3D scene scripts
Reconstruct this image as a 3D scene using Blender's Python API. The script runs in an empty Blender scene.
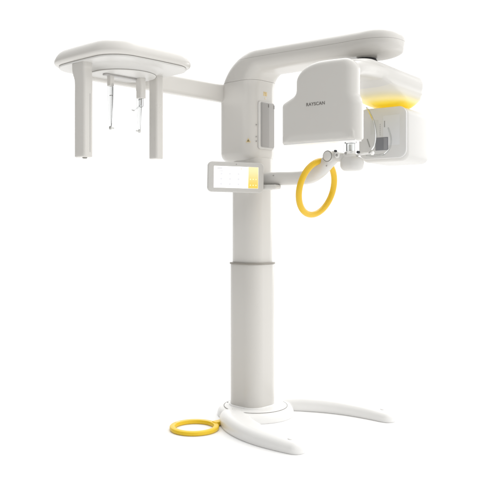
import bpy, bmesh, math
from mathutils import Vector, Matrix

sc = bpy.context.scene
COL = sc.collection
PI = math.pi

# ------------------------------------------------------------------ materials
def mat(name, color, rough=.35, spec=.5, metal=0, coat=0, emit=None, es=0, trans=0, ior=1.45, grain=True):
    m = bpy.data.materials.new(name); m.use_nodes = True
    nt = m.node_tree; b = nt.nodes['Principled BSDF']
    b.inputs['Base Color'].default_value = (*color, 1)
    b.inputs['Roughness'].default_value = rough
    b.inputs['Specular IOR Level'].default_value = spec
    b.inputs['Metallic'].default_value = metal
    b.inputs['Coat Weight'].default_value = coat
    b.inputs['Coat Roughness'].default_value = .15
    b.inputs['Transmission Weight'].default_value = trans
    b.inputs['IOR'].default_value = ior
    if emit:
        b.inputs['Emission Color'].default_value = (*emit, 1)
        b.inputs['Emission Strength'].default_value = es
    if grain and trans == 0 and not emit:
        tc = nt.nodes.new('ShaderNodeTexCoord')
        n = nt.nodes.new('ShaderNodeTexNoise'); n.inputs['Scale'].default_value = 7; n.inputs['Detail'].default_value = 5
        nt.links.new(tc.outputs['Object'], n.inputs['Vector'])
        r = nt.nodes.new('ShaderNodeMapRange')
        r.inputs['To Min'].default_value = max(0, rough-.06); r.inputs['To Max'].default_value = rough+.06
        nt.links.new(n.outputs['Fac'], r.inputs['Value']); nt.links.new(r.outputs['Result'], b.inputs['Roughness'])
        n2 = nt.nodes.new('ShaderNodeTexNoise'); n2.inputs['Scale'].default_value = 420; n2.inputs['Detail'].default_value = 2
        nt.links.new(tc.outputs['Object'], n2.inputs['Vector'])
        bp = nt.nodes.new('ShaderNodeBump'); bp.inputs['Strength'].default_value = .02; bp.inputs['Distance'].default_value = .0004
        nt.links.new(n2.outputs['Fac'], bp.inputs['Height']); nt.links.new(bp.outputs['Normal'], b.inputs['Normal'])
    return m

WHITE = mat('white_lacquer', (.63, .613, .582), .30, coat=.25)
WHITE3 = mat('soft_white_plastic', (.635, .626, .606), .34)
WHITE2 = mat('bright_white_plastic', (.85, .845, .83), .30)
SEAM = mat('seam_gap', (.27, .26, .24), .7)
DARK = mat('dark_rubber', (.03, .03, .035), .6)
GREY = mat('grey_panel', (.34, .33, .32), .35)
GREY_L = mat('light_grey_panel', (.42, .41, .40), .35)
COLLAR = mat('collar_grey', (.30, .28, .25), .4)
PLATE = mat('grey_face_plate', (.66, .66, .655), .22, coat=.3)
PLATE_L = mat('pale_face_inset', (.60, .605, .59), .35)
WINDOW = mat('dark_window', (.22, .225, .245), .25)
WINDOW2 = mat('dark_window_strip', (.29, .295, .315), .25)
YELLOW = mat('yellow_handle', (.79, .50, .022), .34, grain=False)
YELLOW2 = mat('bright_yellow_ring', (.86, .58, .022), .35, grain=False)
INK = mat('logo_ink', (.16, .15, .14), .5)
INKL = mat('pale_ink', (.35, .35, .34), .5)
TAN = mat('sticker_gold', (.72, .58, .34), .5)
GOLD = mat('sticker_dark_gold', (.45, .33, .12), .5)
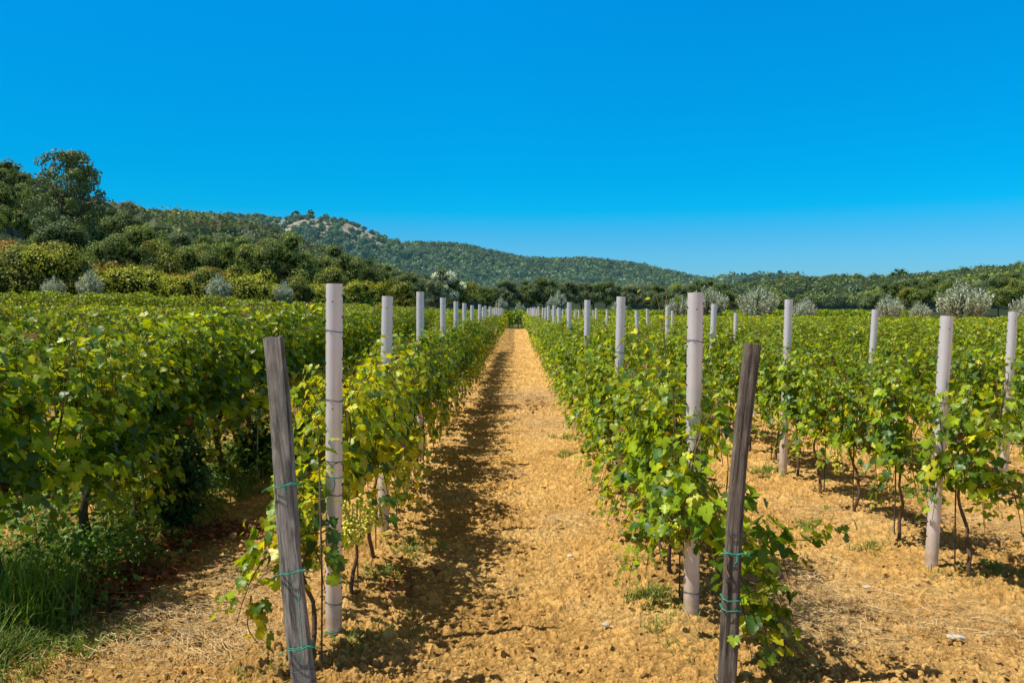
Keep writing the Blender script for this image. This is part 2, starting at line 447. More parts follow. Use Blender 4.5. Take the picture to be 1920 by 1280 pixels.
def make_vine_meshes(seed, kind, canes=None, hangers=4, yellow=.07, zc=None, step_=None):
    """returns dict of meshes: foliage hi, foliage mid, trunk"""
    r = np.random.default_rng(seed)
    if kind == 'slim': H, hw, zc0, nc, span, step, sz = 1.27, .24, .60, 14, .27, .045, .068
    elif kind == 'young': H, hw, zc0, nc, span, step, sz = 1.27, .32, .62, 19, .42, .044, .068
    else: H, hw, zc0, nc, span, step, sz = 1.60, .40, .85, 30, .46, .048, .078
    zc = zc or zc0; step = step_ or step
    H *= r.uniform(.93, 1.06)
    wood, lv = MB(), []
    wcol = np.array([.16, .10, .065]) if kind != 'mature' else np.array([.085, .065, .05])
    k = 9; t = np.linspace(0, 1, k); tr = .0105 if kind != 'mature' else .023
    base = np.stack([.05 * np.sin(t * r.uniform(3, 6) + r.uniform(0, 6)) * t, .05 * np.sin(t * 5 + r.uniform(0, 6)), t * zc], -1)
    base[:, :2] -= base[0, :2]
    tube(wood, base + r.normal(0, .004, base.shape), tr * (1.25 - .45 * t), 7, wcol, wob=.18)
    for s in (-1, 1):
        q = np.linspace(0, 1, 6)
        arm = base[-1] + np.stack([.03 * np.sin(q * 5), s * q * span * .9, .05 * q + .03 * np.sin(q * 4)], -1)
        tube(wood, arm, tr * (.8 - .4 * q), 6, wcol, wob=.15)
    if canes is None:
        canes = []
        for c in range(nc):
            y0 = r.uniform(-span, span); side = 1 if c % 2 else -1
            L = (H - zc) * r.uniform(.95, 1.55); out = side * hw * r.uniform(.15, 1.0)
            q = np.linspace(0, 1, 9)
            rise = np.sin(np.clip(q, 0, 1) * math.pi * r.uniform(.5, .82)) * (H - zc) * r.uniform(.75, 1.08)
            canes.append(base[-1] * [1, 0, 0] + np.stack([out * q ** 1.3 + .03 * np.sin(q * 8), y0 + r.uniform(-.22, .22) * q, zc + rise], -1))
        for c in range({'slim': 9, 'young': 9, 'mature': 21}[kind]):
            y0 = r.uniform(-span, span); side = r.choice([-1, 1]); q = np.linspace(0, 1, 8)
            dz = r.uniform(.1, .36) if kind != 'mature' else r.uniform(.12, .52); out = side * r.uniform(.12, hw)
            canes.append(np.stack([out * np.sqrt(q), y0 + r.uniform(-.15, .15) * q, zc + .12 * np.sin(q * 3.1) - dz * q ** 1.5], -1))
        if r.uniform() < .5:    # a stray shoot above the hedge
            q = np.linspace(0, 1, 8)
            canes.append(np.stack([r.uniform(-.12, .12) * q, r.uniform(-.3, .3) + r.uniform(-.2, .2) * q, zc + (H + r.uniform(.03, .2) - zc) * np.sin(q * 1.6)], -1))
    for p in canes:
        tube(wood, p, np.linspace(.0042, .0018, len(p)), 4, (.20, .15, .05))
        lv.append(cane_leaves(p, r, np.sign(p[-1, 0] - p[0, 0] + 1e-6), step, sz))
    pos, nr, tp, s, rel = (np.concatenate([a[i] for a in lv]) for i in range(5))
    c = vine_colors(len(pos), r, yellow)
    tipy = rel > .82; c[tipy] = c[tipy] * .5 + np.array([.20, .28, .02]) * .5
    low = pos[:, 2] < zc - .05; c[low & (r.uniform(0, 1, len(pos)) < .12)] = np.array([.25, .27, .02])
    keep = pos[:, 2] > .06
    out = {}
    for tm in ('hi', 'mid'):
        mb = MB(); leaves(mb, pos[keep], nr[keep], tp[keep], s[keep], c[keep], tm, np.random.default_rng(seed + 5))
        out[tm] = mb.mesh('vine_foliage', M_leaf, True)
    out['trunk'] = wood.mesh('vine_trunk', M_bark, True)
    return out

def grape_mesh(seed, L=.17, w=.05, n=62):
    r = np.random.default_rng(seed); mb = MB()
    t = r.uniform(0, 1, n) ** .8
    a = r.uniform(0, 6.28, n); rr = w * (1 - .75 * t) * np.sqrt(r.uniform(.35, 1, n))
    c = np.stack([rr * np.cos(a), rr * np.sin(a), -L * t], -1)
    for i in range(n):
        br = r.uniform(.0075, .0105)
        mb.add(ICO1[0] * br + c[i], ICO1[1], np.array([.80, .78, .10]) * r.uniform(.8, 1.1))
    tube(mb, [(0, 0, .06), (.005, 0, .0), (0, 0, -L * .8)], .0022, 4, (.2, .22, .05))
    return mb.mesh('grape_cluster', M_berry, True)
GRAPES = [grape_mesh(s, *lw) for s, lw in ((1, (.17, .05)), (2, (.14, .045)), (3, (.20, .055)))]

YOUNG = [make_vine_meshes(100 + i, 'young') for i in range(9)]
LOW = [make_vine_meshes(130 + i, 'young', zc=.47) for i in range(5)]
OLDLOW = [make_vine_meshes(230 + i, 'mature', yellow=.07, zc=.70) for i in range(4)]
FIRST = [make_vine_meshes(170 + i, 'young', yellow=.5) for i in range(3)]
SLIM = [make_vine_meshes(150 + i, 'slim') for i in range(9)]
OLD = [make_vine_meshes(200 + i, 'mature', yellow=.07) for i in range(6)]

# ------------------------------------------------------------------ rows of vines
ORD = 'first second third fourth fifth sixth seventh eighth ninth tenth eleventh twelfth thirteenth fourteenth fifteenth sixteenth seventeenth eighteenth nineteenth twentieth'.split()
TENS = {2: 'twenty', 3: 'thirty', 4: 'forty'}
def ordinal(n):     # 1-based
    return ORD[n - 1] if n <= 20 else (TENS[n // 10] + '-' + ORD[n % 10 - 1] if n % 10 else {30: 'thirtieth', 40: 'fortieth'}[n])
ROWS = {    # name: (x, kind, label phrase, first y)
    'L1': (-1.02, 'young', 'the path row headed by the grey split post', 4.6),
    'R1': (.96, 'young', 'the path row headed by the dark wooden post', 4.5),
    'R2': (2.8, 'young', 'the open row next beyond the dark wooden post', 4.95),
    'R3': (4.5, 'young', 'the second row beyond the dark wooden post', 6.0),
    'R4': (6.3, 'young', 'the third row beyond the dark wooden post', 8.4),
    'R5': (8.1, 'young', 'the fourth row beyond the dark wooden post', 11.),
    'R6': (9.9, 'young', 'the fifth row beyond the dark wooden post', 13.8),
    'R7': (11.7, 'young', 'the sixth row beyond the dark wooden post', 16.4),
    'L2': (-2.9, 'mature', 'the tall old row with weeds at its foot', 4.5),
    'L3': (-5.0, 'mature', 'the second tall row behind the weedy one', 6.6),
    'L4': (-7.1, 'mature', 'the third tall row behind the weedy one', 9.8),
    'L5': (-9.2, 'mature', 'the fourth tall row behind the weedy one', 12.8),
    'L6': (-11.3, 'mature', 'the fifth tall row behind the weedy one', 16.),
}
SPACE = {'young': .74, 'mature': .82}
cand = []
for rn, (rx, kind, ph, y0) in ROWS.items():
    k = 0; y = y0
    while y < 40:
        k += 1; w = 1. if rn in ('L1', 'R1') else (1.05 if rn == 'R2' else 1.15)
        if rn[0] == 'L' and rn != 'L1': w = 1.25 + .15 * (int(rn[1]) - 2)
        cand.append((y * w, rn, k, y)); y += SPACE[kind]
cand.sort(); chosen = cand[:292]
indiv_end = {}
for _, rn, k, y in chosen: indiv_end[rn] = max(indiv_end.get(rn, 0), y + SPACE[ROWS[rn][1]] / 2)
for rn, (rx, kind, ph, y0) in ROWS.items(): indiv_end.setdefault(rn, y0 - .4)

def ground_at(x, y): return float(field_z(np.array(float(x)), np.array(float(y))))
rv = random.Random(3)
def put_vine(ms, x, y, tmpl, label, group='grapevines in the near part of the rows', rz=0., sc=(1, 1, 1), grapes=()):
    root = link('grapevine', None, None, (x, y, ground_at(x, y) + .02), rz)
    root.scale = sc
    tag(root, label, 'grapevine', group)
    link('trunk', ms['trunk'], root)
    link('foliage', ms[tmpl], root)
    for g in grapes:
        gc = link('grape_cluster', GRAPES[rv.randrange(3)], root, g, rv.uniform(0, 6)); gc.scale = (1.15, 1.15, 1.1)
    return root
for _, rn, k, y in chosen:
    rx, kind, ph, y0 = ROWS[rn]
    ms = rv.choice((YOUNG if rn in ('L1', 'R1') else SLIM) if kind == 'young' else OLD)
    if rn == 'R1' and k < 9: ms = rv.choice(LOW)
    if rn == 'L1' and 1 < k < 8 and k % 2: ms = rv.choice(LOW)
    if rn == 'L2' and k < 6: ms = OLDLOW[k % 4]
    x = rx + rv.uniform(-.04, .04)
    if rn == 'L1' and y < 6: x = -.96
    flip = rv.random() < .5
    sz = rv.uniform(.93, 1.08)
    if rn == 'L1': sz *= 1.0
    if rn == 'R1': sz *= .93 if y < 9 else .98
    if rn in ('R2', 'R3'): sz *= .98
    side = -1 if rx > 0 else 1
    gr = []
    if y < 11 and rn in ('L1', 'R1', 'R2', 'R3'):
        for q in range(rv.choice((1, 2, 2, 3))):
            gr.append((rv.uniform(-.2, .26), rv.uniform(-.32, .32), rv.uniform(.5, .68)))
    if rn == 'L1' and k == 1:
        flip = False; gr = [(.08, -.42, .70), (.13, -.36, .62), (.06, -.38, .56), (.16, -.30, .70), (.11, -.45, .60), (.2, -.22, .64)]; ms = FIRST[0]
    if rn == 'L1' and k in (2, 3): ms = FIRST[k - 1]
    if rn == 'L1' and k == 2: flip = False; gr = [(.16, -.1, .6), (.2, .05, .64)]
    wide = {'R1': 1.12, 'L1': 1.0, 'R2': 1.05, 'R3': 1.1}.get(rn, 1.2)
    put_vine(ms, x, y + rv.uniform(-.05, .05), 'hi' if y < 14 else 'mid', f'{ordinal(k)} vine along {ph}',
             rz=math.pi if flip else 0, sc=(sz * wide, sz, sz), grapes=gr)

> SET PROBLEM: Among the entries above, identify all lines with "image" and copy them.

> TASK OUTPUT:
Reconstruct this image as a 3D scene using Blender's Python API. The script runs in an empty Blender scene.
Keep writing the Blender script for this image. This is part 2, starting at line 447. More parts follow. Use Blender 4.5. Take the picture to be 1920 by 1280 pixels.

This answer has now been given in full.